→ SOURCE MATERIAL:
>>>
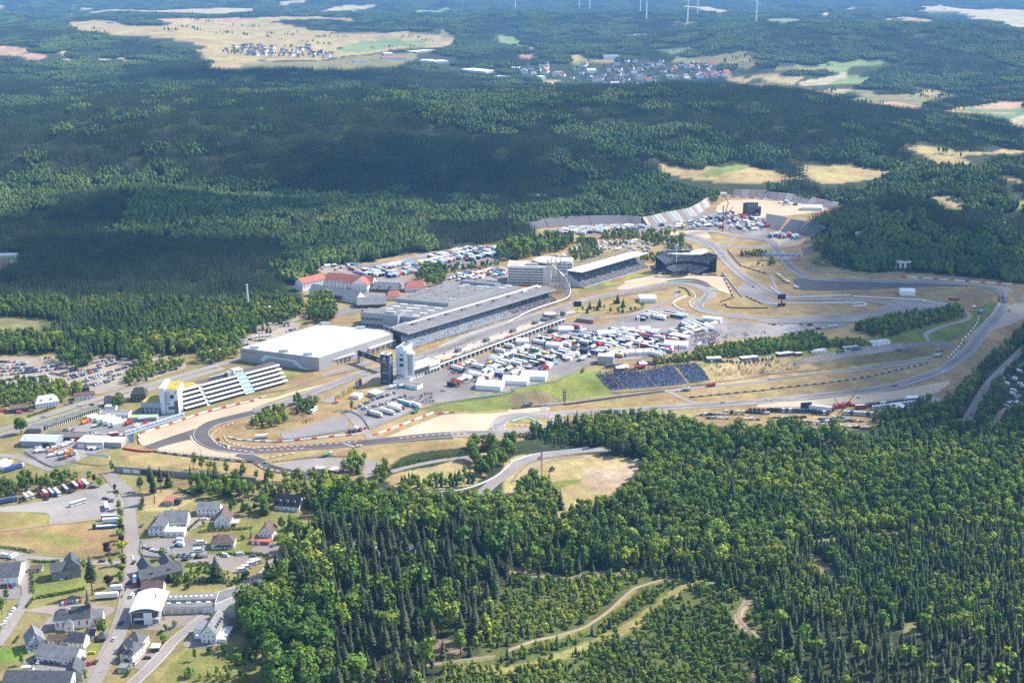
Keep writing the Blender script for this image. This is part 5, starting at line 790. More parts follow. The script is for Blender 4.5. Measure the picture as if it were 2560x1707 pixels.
house('dark house behind the big roadside tree','A2',(960,600),(1060,600),9,5,4,wall=BROWNW,roof=SLATE,nf=3,nr=1);flat('flat pale shed at the hidden yard in the spruces','A1',(-20,812),(142,808),14,4.5,GREENR,LIGHTR,para=0,name='warehouse',cat='warehouse');flat('white container office at the hidden yard','A1',(80,850),(155,846),5,3,PLAST,LIGHTR,name='container',cat='container',para=0)
# ---------------------------------------------------------------- the big buildings of the circuit
TX['D']=(350,890,7.84);TX['T']=(930,850,13.067)
def atz(t,pts,z):
 out=[]
 for x,y in src(t,pts):
  dx,dy,dz=ray(x,y);k=(z-CAM_H)/float(dz);out.append((float(dx)*k,float(dy)*k))
 return out
class Pl(Bd):
 def __init__(s,name,label,cat,t,pts,z,group=None):
  s.p=atz(t,pts,z);s.o=s.p[0];s.z0=float(hgt(*s.o));s.r=empty(name,(s.o[0],s.o[1],s.z0));tag(s.r,label,cat,group);s.H=z-s.z0;s.q=[(x-s.o[0],y-s.o[1])for x,y in s.p]
  if sum(a[0]*b[1]-b[0]*a[1]for a,b in zip(s.q,s.q[1:]+s.q[:1]))<0:s.q=s.q[::-1]
 def loc(s,t,pts,z):return[(x-s.o[0],y-s.o[1])for x,y in atz(t,pts,z)]
 def shell(s,wall,roof,para=.6):
  s.part('wall',wall,lambda b:b.prism(s.q,-2,s.H));q=s.q;n=len(q)
  cx,cy=sum(a for a,_ in q)/n,sum(b for _,b in q)/n;i=[(cx+(x-cx)*.985,cy+(y-cy)*.985)for x,y in q]
  s.part('roof',roof,lambda b:b.prism(i,s.H+.01,s.H+.14))
  def seams(b):
   lo,hi=min(x for x,_ in i),max(x for x,_ in i);n_=int((hi-lo)/9)
   for k in range(1,n_):
    x=lo+(hi-lo)*k/n_;ys=sorted(y1+(y2-y1)*(x-x1)/(x2-x1)for(x1,y1),(x2,y2)in zip(i,i[1:]+i[:1])if(x1>x)!=(x2>x))
    for y1,y2 in zip(ys[::2],ys[1::2]):b.box(x-.12,x+.12,y1+.3,y2-.3,s.H+.15,s.H+.24)
  tag(s.part('roof_seam',mat('roof_seam_'+roof.name,tuple(c*.72 for c in roof.diffuse_color[:3]),.9),seams),kind='stuff')
  def rim(b):
   for a in range(n):
    c=(a+1)%n;b.add([(*q[a],s.H+.01),(*q[c],s.H+.01),(*i[c],s.H+.01),(*i[a],s.H+.01),(*q[a],s.H+para),(*q[c],s.H+para),(*i[c],s.H+para),(*i[a],s.H+para)],[(4,5,6,7),(0,1,5,4),(2,3,7,6)])
  if para:s.part('parapet',wall,rim)
  return s
 def units(s,name,m,t,pts,z,sx,sy,h,rz=0.0):
  c,n=math.cos(rz),math.sin(rz)
  for x,y in s.loc(t,pts,z):
   b=MB();b.box(-sx/2,sx/2,-sy/2,sy/2,0,h);o=b.build(name,m,s.r);o.location=(x,y,z-s.z0+.12);o.rotation_euler=(0,0,rz)
UNIT=mat('plant_grey',(.40,.42,.42),.5,metal=.3);DARKU=mat('plant_dark',(.12,.13,.14),.6)
STRZ=math.atan2(*(ground(*zip(*src('B2',[(300,548),(1140,242)])))[1]-ground(*zip(*src('B2',[(300,548),(1140,242)])))[0])[::-1])
h=Pl('exhibition_hall','huge white roofed exhibition hall with a grey front and pale arch','hall','H',[(110,490),(1160,622),(2150,300),(2030,245),(1190,165)],12.5).shell(GREYW,WROOF,.9)
h.units('roof_unit',UNIT,'H',[(300,490),(690,535),(1015,575),(1245,170),(1720,225)],12.5,9,3.5,2.6,.1);h.units('vent',UNIT,'H',[(380,450),(660,470),(920,460),(915,500),(1125,530),(1225,495),(1140,440),(895,410),(1300,390),(1490,330),(1530,420),(1400,460),(1640,430),(1720,360),(1250,300),(1060,360),(1055,305),(1680,320),(900,285),(1030,245),(1400,235),(770,325),(640,365),(505,408)],12.5,1.6,1.6,.7)
a0,a1=h.loc('H',[(110,490),(1160,622)],12.5);u=Vector((a1[0]-a0[0],a1[1]-a0[1]));LU=u.length;u/=LU;nrm=Vector((u.y,-u.x))
def fr(k,z,off=.12):return(a0[0]+u.x*LU*k+nrm.x*off,a0[1]+u.y*LU*k+nrm.y*off,z)
def arch(b):
 P1=[(.245,3.0),(.315,9.2),(.70,8.0),(.80,1.6),(.93,1.2),(.84,0.0),(.755,.2),(.66,6.2),(.37,7.2),(.30,2.4)]
 n=len(P1);b.add([fr(k,z,.25)for k,z in P1]+[fr(k,z,.02)for k,z in P1],[tuple(range(n))]+[(i,n+i,n+(i+1)%n,(i+1)%n)for i in range(n)])
h.part('arch_band',mat('pale_cladding',(.60,.66,.70),.5),arch)
h.part('window_band',GLASS,lambda b:b.add([fr(.50,9.3,.3),fr(.545,9.2,.3),fr(.545,9.8,.3),fr(.50,9.9,.3)],[(0,1,2,3)]))
c=h.text('sign_text','ring°boulevard',3.0,fr(.10,10.2,.14),'f',RED,yaw=math.atan2(u.y,u.x))
for(A,B,lab,ncol)in(((1200,770),(1660,640),'white canopy on pale columns before the white hall',9),((1850,575),(2190,455),'white canopy on columns between the hall and the main stand',6)):
 b=Bd('canopy',lab,'canopy','H',A,B,6);b.box('roof',WROOF,0,b.L,0,6,6.2,6.7);b.box('fascia',GREYW,0,b.L,-.12,0,5.6,6.8)
 for i in range(ncol):b.box('column',CREAMW,(b.L-.6)*i/(ncol-1),(b.L-.6)*i/(ncol-1)+.5,.3,.8,-.5,6.2)
SEATG=mat('grey_seats',(.30,.33,.36),.7);SEATD=mat('dark_seats',(.13,.145,.17),.7);SEATB=mat('blue_seats',(.095,.135,.225),.6);CONCW=mat('stand_concrete',(.45,.44,.42),.85)
CROWDM=[mat('cloth_%s'%n,c,.9)for n,c in(('dark',(.03,.03,.04)),('navy',(.04,.06,.13)),('white',(.7,.69,.66)),('red',(.5,.06,.05)),('skin',(.5,.3,.2)),('blue',(.12,.25,.5)),('grey',(.25,.25,.26)),('black',(.015,.015,.02)),('yellow',(.6,.45,.08)))]
def crowd(name,pts,parent=None,s=1.0,white=.12):
 b=MB();r=random.Random(len(pts));o=pts[0]if parent is None else(0,0,0)
 for x,y,z in pts:
  x,y,z=x-o[0],y-o[1],z-o[2];k=r.choices(range(9),(22,14,white*100,7,6,8,12,14,3))[0];a=r.random()*3
  b.add([(x-.26,y-.17,z),(x+.26,y-.17,z),(x+.2,y+.17,z),(x-.2,y+.17,z),(x-.24,y-.12,z+.72*s),(x+.24,y-.12,z+.72*s),(x+.18,y+.14,z+.72*s),(x-.18,y+.14,z+.72*s)],[(4,5,6,7),(0,1,5,4),(1,2,6,5),(2,3,7,6),(3,0,4,7)],k)
  b.add([(x-.11,y-.11,z+.72*s),(x+.11,y-.11,z+.72*s),(x,y+.13,z+.72*s),(x,y,z+1.0*s)],[(0,1,3),(1,2,3),(2,0,3)],4 if r.random()<.55 else 0)
 o_=b.build(name,CROWDM,parent)
 if parent is None:o_.location=o
 return tag(o_,kind='stuff')
def stepped(q,x0,x1,y0,z0,y1,z1,n,mi=0,back=0.0):
 pr=[(y0,z0-1.2)]
 for i in range(n):
  ya,yb=y0+(y1-y0)*i/n,y0+(y1-y0)*(i+1)/n;zz=z0+(z1-z0)*i/n;pr+=[(ya,zz),(yb,zz)]
 pr+=[(y1,back-1.2)];q.side(pr[::-1],x0,x1,mi)
def seats(q,x0,x1,y0,z0,y1,z1,n,mi=0):
 for i in range(n):
  y=y0+(y1-y0)*(i+.55)/n;z=z0+(z1-z0)*i/n;q.box(x0,x1,y,y+.42,z+.02,z+.45,mi=mi);q.box(x0,x1,y+.42,y+.5,z+.3,z+.85,mi=mi)
b=Bd('main_grandstand','long main grandstand with a flat grey roof beside the start straight','grandstand','P',(640,968),(2165,492),34);L=b.L;NB=18
b.part('terrace',CONCW,lambda q:stepped(q,0,L,.5,2.2,17,10.5,15));b.box('front_wall',GREYW,0,L,0,.4,-1,2.6)
for i in range(NB):
 tag(b.part('seat_block',SEATG if i<12 else SEATD,lambda q:seats(q,L*i/NB+.6,L*(i+1)/NB-.6,.5,2.2,17,10.5,15)),kind=None)
b.box('rear_wall',DKW,0,L,17.1,33,-1,13.6);b.box('glass_gallery',GLASS,.5,L-.5,16.4,17.05,10.6,13.4);b.part('roof',FLATR,lambda q:q.side([(5.5,13.9),(5.5,14.7),(34,15.6),(34,14.0)],-2,L+2));b.part('roof_edge',GREYW,lambda q:q.box(-2,L+2,5.2,5.48,13.7,14.9));b.part('roof_strip',WROOF,lambda q:q.add([(14,29.5,15.62),(L,29.5,15.62),(L,32.5,15.72),(14,32.5,15.72),(14,29.5,15.45),(L,29.5,15.45),(L,32.5,15.5),(14,32.5,15.5)],[(0,1,2,3),(0,4,5,1),(2,6,7,3)]))
b.part('roof_seam',BROWNR,lambda q:q.add([(0,19,15.16),(L,19,15.16),(L,19.5,15.18),(0,19.5,15.18)],[(0,1,2,3)]))
for i in range(9):b.part('roof_vent',UNIT if i>6 else DARKU,lambda q:(q.box(22+i*L/9.3,29+i*L/9.3,22,25,15.2,15.5),q.side([(22,15.5),(22,16.6),(22.8,17.1),(24.2,17.1),(25,16.6),(25,15.5)],22.3+i*L/9.3,28.7+i*L/9.3)))
for i in range(6):b.box('roof_unit',UNIT,-1+i*4.2,2+i*4.2,27+i*.6,30+i*.6,15.4,17)
for i in range(13):b.box('column',STEEL,L*(i+.5)/13-.15,L*(i+.5)/13+.15,7.6,7.9,4,13.9)
pts=[]
for i in range(2400):
 k=random.random();x=L*(1-k**1.7*.98);rw=int(random.random()*15);pts.append((x,.9+16.5*(rw+.3)/15,2.35+8.3*rw/15))
for i in range(380):pts.append((random.uniform(0,L),random.uniform(-1.8,-.3),0.1))
crowd('crowd',pts,b.r)
h=Pl('boulevard_hall','grey felt roofed shopping boulevard behind the main stand with white skylights','hall','P',[(95,560),(480,640),(490,632),(720,655),(1750,322),(1640,305),(1540,300),(1160,282),(1100,292),(440,500),(270,555)],13).shell(GREYW,FLATR,.5);h.units('skylight',WROOF,'P',[(545,510),(465,535),(390,558),(1200,305),(1150,322),(670,630),(750,605),(828,578),(905,553),(1575,340),(1640,318)],13,7.5,2.4,.7,-.15);h.units('skylight',WROOF,'P',[(640,553),(720,527),(560,580),(1375,323),(1320,340)],13,15,2,.7,-.15)
h=Pl('upper_hall','raised dark roofed hall with rows of round vents above the boulevard','hall','P',[(455,447),(1010,500),(1490,348),(940,300)],16.5).shell(GREYW,FLATR,.4);h.units('vent',UNIT,'P',[(605,425),(720,390),(835,355),(945,322),(780,445),(895,410),(1010,375),(1120,342),(965,463),(1075,430),(1188,393),(1297,358)],16.5,1.8,1.8,1.6);h.units('plant_room',UNIT,'P',[(1055,490),(1455,362)],13,8,4,4);h.units('wall_unit',PLAST,'P',[(688,490)],13,5,1,3)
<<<
→ YOUR TASK: Filter for "part". Return all lines that hold it.

→ REPLY TO THE EXERCISE:
Keep writing the Blender script for this image. This is part 5, starting at line 790. More parts follow. The script is for Blender 4.5. Measure the picture as if it were 2560x1707 pixels.
  s.part('wall',wall,lambda b:b.prism(s.q,-2,s.H));q=s.q;n=len(q)
  s.part('roof',roof,lambda b:b.prism(i,s.H+.01,s.H+.14))
  tag(s.part('roof_seam',mat('roof_seam_'+roof.name,tuple(c*.72 for c in roof.diffuse_color[:3]),.9),seams),kind='stuff')
  if para:s.part('parapet',wall,rim)
h.part('arch_band',mat('pale_cladding',(.60,.66,.70),.5),arch)
h.part('window_band',GLASS,lambda b:b.add([fr(.50,9.3,.3),fr(.545,9.2,.3),fr(.545,9.8,.3),fr(.50,9.9,.3)],[(0,1,2,3)]))
b.part('terrace',CONCW,lambda q:stepped(q,0,L,.5,2.2,17,10.5,15));b.box('front_wall',GREYW,0,L,0,.4,-1,2.6)
 tag(b.part('seat_block',SEATG if i<12 else SEATD,lambda q:seats(q,L*i/NB+.6,L*(i+1)/NB-.6,.5,2.2,17,10.5,15)),kind=None)
b.box('rear_wall',DKW,0,L,17.1,33,-1,13.6);b.box('glass_gallery',GLASS,.5,L-.5,16.4,17.05,10.6,13.4);b.part('roof',FLATR,lambda q:q.side([(5.5,13.9),(5.5,14.7),(34,15.6),(34,14.0)],-2,L+2));b.part('roof_edge',GREYW,lambda q:q.box(-2,L+2,5.2,5.48,13.7,14.9));b.part('roof_strip',WROOF,lambda q:q.add([(14,29.5,15.62),(L,29.5,15.62),(L,32.5,15.72),(14,32.5,15.72),(14,29.5,15.45),(L,29.5,15.45),(L,32.5,15.5),(14,32.5,15.5)],[(0,1,2,3),(0,4,5,1),(2,6,7,3)]))
b.part('roof_seam',BROWNR,lambda q:q.add([(0,19,15.16),(L,19,15.16),(L,19.5,15.18),(0,19.5,15.18)],[(0,1,2,3)]))
for i in range(9):b.part('roof_vent',UNIT if i>6 else DARKU,lambda q:(q.box(22+i*L/9.3,29+i*L/9.3,22,25,15.2,15.5),q.side([(22,15.5),(22,16.6),(22.8,17.1),(24.2,17.1),(25,16.6),(25,15.5)],22.3+i*L/9.3,28.7+i*L/9.3)))